Far too often Christians say something is wrong, when what they mean is that they dislike it. It is okay to dislike something (even strongly), but morally that is significantly different from saying it is a sin against God (see how Paul talks about a decision involving Apollos in 1 Corinthians 16:12).

There is also a weakness that creeps into conversations if we find ourselves saying that while something isn’t wrong, it is a slippery slope to something that is. Comments like that taint an idea with moral offensiveness, even if it isn't. It is also a truism that could be said of any idea or proposal.

We must recognise, however, that even the strongest of Christians may disagree on what is wise or unwise in difficult circumstances (see my post on the dispute between Paul and Barnabas). It really can be okay for strong feelings to be expressed but we all need to learn to trust one another, and sometimes agree to disagree.

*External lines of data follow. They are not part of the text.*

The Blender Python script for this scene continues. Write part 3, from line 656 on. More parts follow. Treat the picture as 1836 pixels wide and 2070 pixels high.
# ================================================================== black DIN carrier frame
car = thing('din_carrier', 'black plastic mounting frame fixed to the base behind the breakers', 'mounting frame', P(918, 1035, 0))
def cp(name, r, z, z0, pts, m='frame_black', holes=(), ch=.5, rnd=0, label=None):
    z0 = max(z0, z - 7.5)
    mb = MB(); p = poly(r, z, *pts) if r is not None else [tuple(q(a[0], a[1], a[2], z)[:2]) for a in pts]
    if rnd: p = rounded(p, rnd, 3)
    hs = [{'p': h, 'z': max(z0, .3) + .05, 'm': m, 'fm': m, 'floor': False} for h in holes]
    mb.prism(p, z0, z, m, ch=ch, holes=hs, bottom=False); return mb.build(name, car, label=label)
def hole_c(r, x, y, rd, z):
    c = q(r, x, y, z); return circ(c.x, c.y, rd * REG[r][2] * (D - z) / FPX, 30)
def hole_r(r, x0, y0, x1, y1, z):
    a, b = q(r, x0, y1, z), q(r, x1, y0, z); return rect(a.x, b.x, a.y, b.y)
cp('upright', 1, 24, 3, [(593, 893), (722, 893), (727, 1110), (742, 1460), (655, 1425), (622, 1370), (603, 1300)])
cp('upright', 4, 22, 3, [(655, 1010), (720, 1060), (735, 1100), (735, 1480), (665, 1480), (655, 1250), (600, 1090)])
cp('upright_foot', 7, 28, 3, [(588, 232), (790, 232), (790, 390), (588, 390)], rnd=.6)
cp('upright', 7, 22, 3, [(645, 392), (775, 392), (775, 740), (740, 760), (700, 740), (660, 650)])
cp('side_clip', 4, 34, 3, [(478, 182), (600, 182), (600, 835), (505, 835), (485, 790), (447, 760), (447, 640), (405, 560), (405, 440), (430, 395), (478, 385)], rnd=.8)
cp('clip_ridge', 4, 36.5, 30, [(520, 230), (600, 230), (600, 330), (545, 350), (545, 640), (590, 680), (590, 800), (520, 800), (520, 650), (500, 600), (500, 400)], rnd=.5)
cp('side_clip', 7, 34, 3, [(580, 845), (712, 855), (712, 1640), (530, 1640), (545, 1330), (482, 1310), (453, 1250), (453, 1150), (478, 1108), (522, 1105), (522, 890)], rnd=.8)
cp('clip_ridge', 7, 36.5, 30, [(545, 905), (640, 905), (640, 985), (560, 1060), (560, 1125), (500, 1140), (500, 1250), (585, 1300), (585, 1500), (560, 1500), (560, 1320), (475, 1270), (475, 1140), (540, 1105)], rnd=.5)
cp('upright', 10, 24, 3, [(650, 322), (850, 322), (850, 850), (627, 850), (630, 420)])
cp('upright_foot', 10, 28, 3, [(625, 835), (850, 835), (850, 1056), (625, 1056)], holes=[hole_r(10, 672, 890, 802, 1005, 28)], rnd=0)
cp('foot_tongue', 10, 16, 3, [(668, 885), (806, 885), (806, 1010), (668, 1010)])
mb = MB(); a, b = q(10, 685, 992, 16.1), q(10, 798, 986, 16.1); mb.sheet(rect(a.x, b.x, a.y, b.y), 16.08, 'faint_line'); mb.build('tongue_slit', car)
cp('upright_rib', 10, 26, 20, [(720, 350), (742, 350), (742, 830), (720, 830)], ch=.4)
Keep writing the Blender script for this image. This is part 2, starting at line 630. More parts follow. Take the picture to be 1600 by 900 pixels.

This may lead to a delayed decision or even a different direction. Yet often such candour will lead to better decisions than anyone would come to left to themselves. That has certainly been my experience.

Conclusion

Senior leaders need to harness ‘the power of the team’ in coming to good and better decisions. Teams are not just vehicles to bring to fruition what they've predetermined should happen. In the long-term, high-quality team-based decision making will lead to a much healthier culture of genuine cooperation and collaboration.

To summarise: the creation of an open environment where all are empowered to speak but also learn to trust and submit to others who have different points of view is important if we are to work together well. The church can then really benefit from having a team-based leadership. It is worth investing our best energies in.